* SUPPLIED ENTRIES *
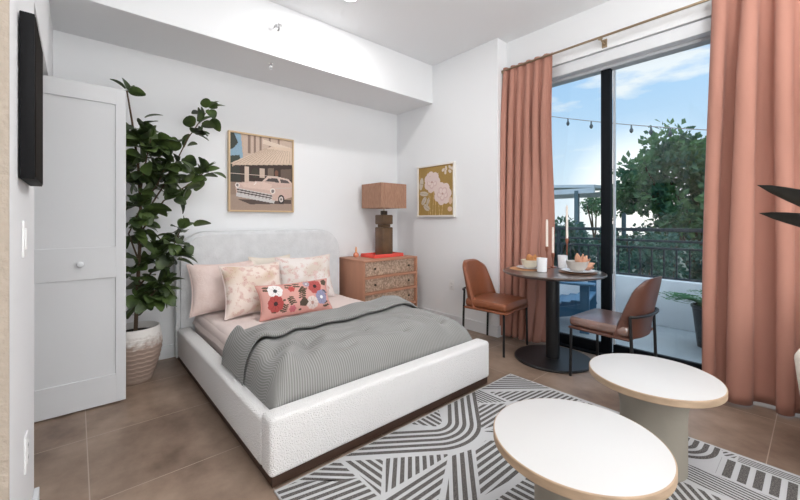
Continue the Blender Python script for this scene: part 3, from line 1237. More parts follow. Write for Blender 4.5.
def sham_col(seed, base=(232, 216, 206), blot=(214, 178, 168), tan=(206, 180, 154)):
    def f(u, v):
        n1 = noise.noise(Vector((u * 12 + seed, v * 12, seed)))
        n2 = noise.noise(Vector((u * 4 - seed, v * 4, seed * 2)))
        n3 = noise.noise(Vector((u * 24, v * 24, seed)))
        c = np.array(srgb(*base))
        if n2 > 0.05:
            c = c * (1 - min(1, n2 * 2)) + np.array(srgb(*tan)) * min(1, n2 * 2)
        if n1 > 0.12:
            k = min(0.75, (n1 - 0.12) * 3)
            c = c * (1 - k) + np.array(srgb(*blot)) * k
        if abs(n3) < 0.05 and n1 > -0.05:
            c = c * np.array((0.86, 0.74, 0.70))
        return c
    return f


LUMB = mat('coral_linen', srgb(208, 150, 140), 0.9)
SHAMB = mat('blush_sham', srgb(222, 198, 190), 0.9, bump=0.25, bscale=60, color2=srgb(232, 212, 206), vscale=12)
PG = None
pillow('bed_pillow', 'blush bed pillow standing at the left against the headboard', (0.97, 3.41, MZ + 0.012), 0.56, 0.43, 0.16, 0.28, 0.0, SHAMB)
pillow('bed_pillow', 'cream pillow standing behind between the two floral shams', (1.395, 3.43, MZ + 0.012), 0.40, 0.45, 0.08, 0.2, 0, CREAMF)
pillow('bed_pillow', 'pale floral sham at the right against the headboard', (1.72, 3.37, MZ + 0.012), 0.58, 0.44, 0.16, 0.28, -0.05, PAINTF, sham_col(3.3, (234, 226, 222), (222, 190, 184), (218, 204, 192)), nu=80, nv=64)
pillow('bed_pillow', 'beige and pink floral sham in the middle front of the blush pillow', (1.13, 3.15, MZ + 0.014), 0.52, 0.43, 0.17, 0.32, 0.06, PAINTF, sham_col(1.7), nu=80, nv=64)

c = Canvas(150, 84, (214, 160, 150))


def flower(cx, cy, r, colr, center=(60, 40, 40), n=9, asp=0.436):
    dk = tuple(int(q * .80) for q in colr)
    for k in range(n):
        a = k * 2 * PI / n
        c.ell(cx + math.cos(a) * r * .62 * asp, cy + math.sin(a) * r * .62, r * .34 * asp, r * .34, colr)
    c.ell(cx, cy, r * .66 * asp, r * .66, colr)
    for k in range(n):
        a = (k + .5) * 2 * PI / n
        c.line((cx, cy), (cx + math.cos(a) * r * .75 * asp, cy + math.sin(a) * r * .75), .006, dk)
    c.ell(cx, cy, r * .24 * asp, r * .24, center)


def sprig(x, y, ang, ln, colr=(86, 74, 58), n=4):
    dx, dy = math.cos(ang) * ln * .5, math.sin(ang) * ln
    c.line((x, y), (x + dx, y + dy), .008, colr)
    for k in range(1, n + 1):
        t = k / n
        for s in (-1, 1):
            c.ell(x + dx * t + s * math.sin(ang) * .022, y + dy * t - s * math.cos(ang) * .05, .020, .032, colr, ang + s * .7)


sprig(.06, .12, .3, .12)
sprig(.12, .85, -.6, .25)
sprig(.26, .92, -1.2, .25)
sprig(.37, .45, 1.2, .24)
sprig(.52, .42, -.9, .22)
sprig(.57, .30, 1.8, .25)
sprig(.86, .40, .6, .2, (96, 96, 110))
sprig(.84, .86, -.3, .2)
sprig(.72, .12, -.3, .16)
sprig(.34, .12, .2, .16)
sprig(.45, .12, 0.1, .14)
flower(.20, .24, .24, (238, 232, 230), (66, 66, 70))
flower(.18, .62, .26, (172, 74, 70))
flower(.76, .24, .26, (180, 84, 80))
flower(.84, .60, .24, (150, 148, 176), (240, 240, 240))
flower(.68, .74, .22, (222, 206, 200), (180, 140, 130))
flower(.42, .24, .11, (190, 84, 78), (180, 70, 66), 6)
flower(.40, .84, .12, (198, 108, 116), (190, 100, 110), 6)
flower(.64, .12, .12, (170, 160, 172), (240, 240, 240), 7)
c.poly([(.50, .66), (.55, .56), (.60, .60), (.62, .70), (.58, .82), (.50, .78)], (82, 70, 58))
c.poly([(.88, .06), (.94, .02), (.98, .12), (.95, .24), (.88, .20)], (82, 72, 58))
c.ell(.30, .55, .02, .03, (90, 76, 60))
c.ell(.50, .90, .02, .03, (90, 76, 60))
pillow('lumbar_pillow', 'coral lumbar pillow with red, white and lilac flowers in front', (1.385, 2.90, MZ + 0.012), 0.63, 0.275, 0.14, 0.4, -0.03, PAINTF, c.at, nu=150, nv=84, pinch=0.09)

# ------------------------------------------------------------------ dresser
dr = thing('dresser', 'blush pink chest of drawers with speckled fronts beside the bed', 'dresser', (2.695, 3.45, 0))
W2, D0, D1, DH = 0.395, -0.25, 0.275, 0.765
boxo('side_panel', (-W2, -W2 + 0.02, D0, D1, 0.0, DH - 0.022), BLUSHW, dr, bev=0.002)
boxo('side_panel', (W2 - 0.02, W2, D0, D1, 0.0, DH - 0.022), BLUSHW, dr, bev=0.002)
boxo('top_panel', (-W2, W2, D0, D1, DH - 0.022, DH), BLUSHW, dr, bev=0.003)
boxo('back_panel', (-W2 + 0.02, W2 - 0.02, D1 - 0.02, D1 - 0.004, 0.03, DH - 0.022), BLUSHW, dr)
bm = bmesh.new()
for z in (0.04, 0.215, 0.40, 0.572):
    box(bm, -W2 + 0.02, W2 - 0.02, D0 + 0.002, D1 - 0.02, z - 0.012, z + 0.014)
fin('divider', bm, BLUSHW, dr)
for z0, z1 in ((0.056, 0.200), (0.232, 0.385), (0.417, 0.557), (0.588, 0.740)):
    d = boxo('drawer', (-W2 + 0.045, W2 - 0.024, D0 + 0.030, D1 - 0.06, z0, z1), DRAWER, dr, bev=0.003)
    for x in (-0.23, 0.27):
        bm = bmesh.new()
        lathe(bm, [(0.006, 0), (0.006, 0.008), (0.013, 0.014), (0.010, 0.02)], 16)
        bmesh.ops.rotate(bm, verts=bm.verts, matrix=Matrix.Rotation(PI / 2, 3, 'X'))
        fin('knob', bm, mat('aged_bronze', srgb(60, 46, 36), 0.4, metal=0.5), d, loc=(x, D0 + 0.030, (z0 + z1) / 2), autos=True)

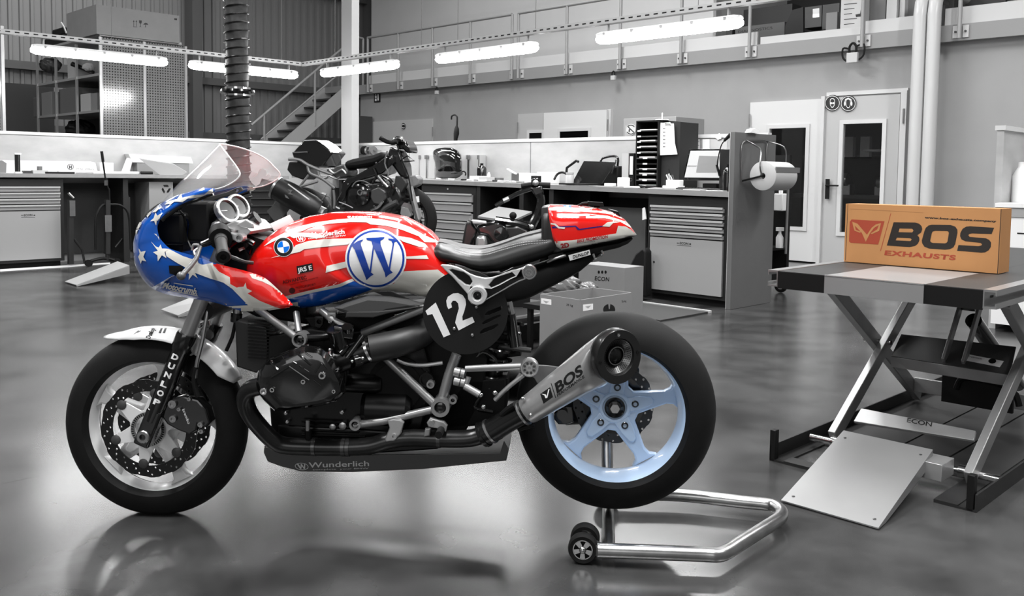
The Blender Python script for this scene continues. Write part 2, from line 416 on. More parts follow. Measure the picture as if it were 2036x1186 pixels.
# handle of door 2
r = MB(); p = onb(1645, 376, 11.22); r.cbox(p+rA*.0, .05, .02, .26, Matrix.Rotation(-math.radians(44.8), 3, 'Z'))
h = onb(1644, 369, 11.2); r.tube([h+rB*.05, h-rB*.03, h-rB*.035+rA*.03, h-rB*.035+rA*.17], .011, 10)
r.obj('door_handle', BLKM, d2)
d3 = door('door_3', 738, 859, 239, 11.27, DOORG, hinge=[(737, 264), (860, 262)], zt=2.17)
d4 = door('door_4', 1030, 1080, 227, 11.27, DOORG, win=(1053, 1078, 265, 290), hinge=[(1029, 254)], zt=2.17)
d5 = door('door_5', 1081, 1206, 221, 11.18, DOORP, win=(1114, 1170, 262, 300), hinge=[(1208, 249)], zt=2.16)
r = MB(); a2, a3 = ab(onb(1204, 221, 11.2))[0], ab(onb(1211, 221, 11.2))[0]; r.rbox(a2, a3, 11.24, 11.3, 0, 2.17); st(r, 'trim_7', DFR)
# ---- safety signs (one disc each, with its pictogram)
def disc_sign(name, label, px, py, rpx, bd, draw, ry=None, base=20, ring=230, grp=None):
    c = onb(px, py, bd); D = (Vector((px, py, 0)) and (c-CP).dot(CM@Vector((0, 0, -1)))); rad = rpx*D/FPX
    r = MB(); rad *= 1.1; r.lathe([(0, -.004), (rad, -.004), (rad, .004), (0, .004)], c, -rB, 40)
    t = r.bvh(); r.mi = 0
    draw(r, t, px, py, rpx)
    return r.obj(name, [mat('sign_black', base, .5), mat('sign_white', ring, .5), mat('sign_dark', 22, .5)], None, ang=30, label=label, category='sign', **({'group': grp} if grp else {}))
def ringpoly(cx, cy, r0, r1, n=36): return [circ(cx, cy, r1, n=n), circ(cx, cy, r0, n=n)[::-1]]
def head(r, t, x, y, R, kind):
    dec_poly(r, ringpoly(x, y, R*.93, R*1.0), t, I4, 1, grid=0)
    face = [(x-R*.34, y-R*.2), (x-R*.3, y-R*.5), (x-R*.12, y-R*.66), (x+R*.12, y-R*.66), (x+R*.3, y-R*.5), (x+R*.34, y-R*.2), (x+R*.3, y+R*.3), (x+R*.12, y+R*.62), (x-R*.12, y+R*.62), (x-R*.3, y+R*.3)]
    inn = [(x+(q[0]-x)*.82, y+(q[1]-y)*.84) for q in face]
    dec_poly(r, [face, inn[::-1]], t, I4, 1, grid=0)
    if kind == 'goggles':
        dec_poly(r, [circ(x-R*.17, y+R*.02, R*.17, R*.14, 16)], t, I4, 1, grid=0, off=.0015); dec_poly(r, [circ(x+R*.17, y+R*.02, R*.17, R*.14, 16)], t, I4, 1, grid=0, off=.0015)
    else:
        for s in (-1, 1): dec_poly(r, [circ(x+s*R*.46, y+R*.02, R*.12, R*.3, 14)], t, I4, 1, grid=0, off=.0015)
        dec_poly(r, [[(x-R*.5, y-R*.2), (x-R*.42, y-R*.6), (x, y-R*.8), (x+R*.42, y-R*.6), (x+R*.5, y-R*.2), (x+R*.4, y-R*.2), (x+R*.34, y-R*.52), (x, y-R*.7), (x-R*.34, y-R*.52), (x-R*.4, y-R*.2)]], t, I4, 1, grid=0, off=.0015)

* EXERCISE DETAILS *
Begin at the first line of the data above and repeat each line exactly, stopping after the line containing "c.ell(cx, cy, r * .24". Omit the pictures.

* RESPONSE TO THE EXERCISE *
Continue the Blender Python script for this scene: part 3, from line 1237. More parts follow. Write for Blender 4.5.
def sham_col(seed, base=(232, 216, 206), blot=(214, 178, 168), tan=(206, 180, 154)):
    def f(u, v):
        n1 = noise.noise(Vector((u * 12 + seed, v * 12, seed)))
        n2 = noise.noise(Vector((u * 4 - seed, v * 4, seed * 2)))
        n3 = noise.noise(Vector((u * 24, v * 24, seed)))
        c = np.array(srgb(*base))
        if n2 > 0.05:
            c = c * (1 - min(1, n2 * 2)) + np.array(srgb(*tan)) * min(1, n2 * 2)
        if n1 > 0.12:
            k = min(0.75, (n1 - 0.12) * 3)
            c = c * (1 - k) + np.array(srgb(*blot)) * k
        if abs(n3) < 0.05 and n1 > -0.05:
            c = c * np.array((0.86, 0.74, 0.70))
        return c
    return f


LUMB = mat('coral_linen', srgb(208, 150, 140), 0.9)
SHAMB = mat('blush_sham', srgb(222, 198, 190), 0.9, bump=0.25, bscale=60, color2=srgb(232, 212, 206), vscale=12)
PG = None
pillow('bed_pillow', 'blush bed pillow standing at the left against the headboard', (0.97, 3.41, MZ + 0.012), 0.56, 0.43, 0.16, 0.28, 0.0, SHAMB)
pillow('bed_pillow', 'cream pillow standing behind between the two floral shams', (1.395, 3.43, MZ + 0.012), 0.40, 0.45, 0.08, 0.2, 0, CREAMF)
pillow('bed_pillow', 'pale floral sham at the right against the headboard', (1.72, 3.37, MZ + 0.012), 0.58, 0.44, 0.16, 0.28, -0.05, PAINTF, sham_col(3.3, (234, 226, 222), (222, 190, 184), (218, 204, 192)), nu=80, nv=64)
pillow('bed_pillow', 'beige and pink floral sham in the middle front of the blush pillow', (1.13, 3.15, MZ + 0.014), 0.52, 0.43, 0.17, 0.32, 0.06, PAINTF, sham_col(1.7), nu=80, nv=64)

c = Canvas(150, 84, (214, 160, 150))


def flower(cx, cy, r, colr, center=(60, 40, 40), n=9, asp=0.436):
    dk = tuple(int(q * .80) for q in colr)
    for k in range(n):
        a = k * 2 * PI / n
        c.ell(cx + math.cos(a) * r * .62 * asp, cy + math.sin(a) * r * .62, r * .34 * asp, r * .34, colr)
    c.ell(cx, cy, r * .66 * asp, r * .66, colr)
    for k in range(n):
        a = (k + .5) * 2 * PI / n
        c.line((cx, cy), (cx + math.cos(a) * r * .75 * asp, cy + math.sin(a) * r * .75), .006, dk)
    c.ell(cx, cy, r * .24 * asp, r * .24, center)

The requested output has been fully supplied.